Friday, June 20, 2014

Changing Seats


 
  Better planning on my part would have prevented the untimely arrival of my long awaited dream car in the very same month that my daughter received her learner’s permit.  While I mistakenly assumed the new car belonged to me, I should have noticed the tiny Cadillac reflections in my child’s eyes.  My heart sank and her excitement grew, thus tugging at opposite ends of the wellness spectrum.   No one had explained to me that the arrival of her license to drive meant the end of my place in the heated seat behind the wheel.  Without fanfare, the pecking order changed and suddenly I was on the wrong side of the ATM and unable to catch a full view of the drive-up menu ever again.

  After weeks of driving down unknown roads and failed attempts at parking between the lines at the Sonic Drive-In, my child had quenched her thirst for grape Slurpees and gained the skills needed for safe driving.  She had learned that the rear view mirror was not placed in the car for her to watch herself drive.  She learned that turning the wrong way on a one-way street will cause immediate screaming from all passengers and someone in the backseat will capture it on film and place it on social media for all to see.  She had become a good driver and had rightfully earned the paperwork entitling her to a driver’s permit.

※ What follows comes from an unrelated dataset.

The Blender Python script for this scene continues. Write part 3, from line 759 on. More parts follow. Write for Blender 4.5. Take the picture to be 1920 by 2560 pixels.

  As she smiled for the camera, excited about her license, the agent asked her, “Do you want to be an organ donor?”  Time stopped.  We were not prepared for this question.  While organ donation saves lives, I could foresee the 2:00 a.m. cry from my child’s bedroom, “I gave away my liver!”  Unable to change her answer from yes to no at 2:00 a.m., a few layers of plastic laminate would prevent me from stopping the oncoming panic attack that was headed our way, just like the cars on the one-way street. 

  I chose to postpone any personal commitment to organ donation until we could sit down and talk about it at length.  In the past, I had reserved such important talks for those times my child was trapped in the passenger seat and we were driving down the road at 70 miles per hour, thus making her a captive audience.  She had learned the truth of Santa, Sex and the Easter Bunny all while I clutched the wheel of a moving vehicle, unable to make direct eye contact with her.  No longer able to hide behind the wheel of my car, I realized future talks of life will be given from the passenger side of my daughter’s new ride.

1 comment:

Anonymous said...

Great story!

Organ donation is a head spinner at that age, acknowledging the possibility of untimely death. Perhaps it's more accessible when presented as the opportunity to be a superhero, saving another's life, giving sight to the blind, health to a child who suffers or fulfilling the dreams of strangers never met. Who wouldn't want to wear that T-shirt with the big "D" on the front while climbing the stairway to heaven?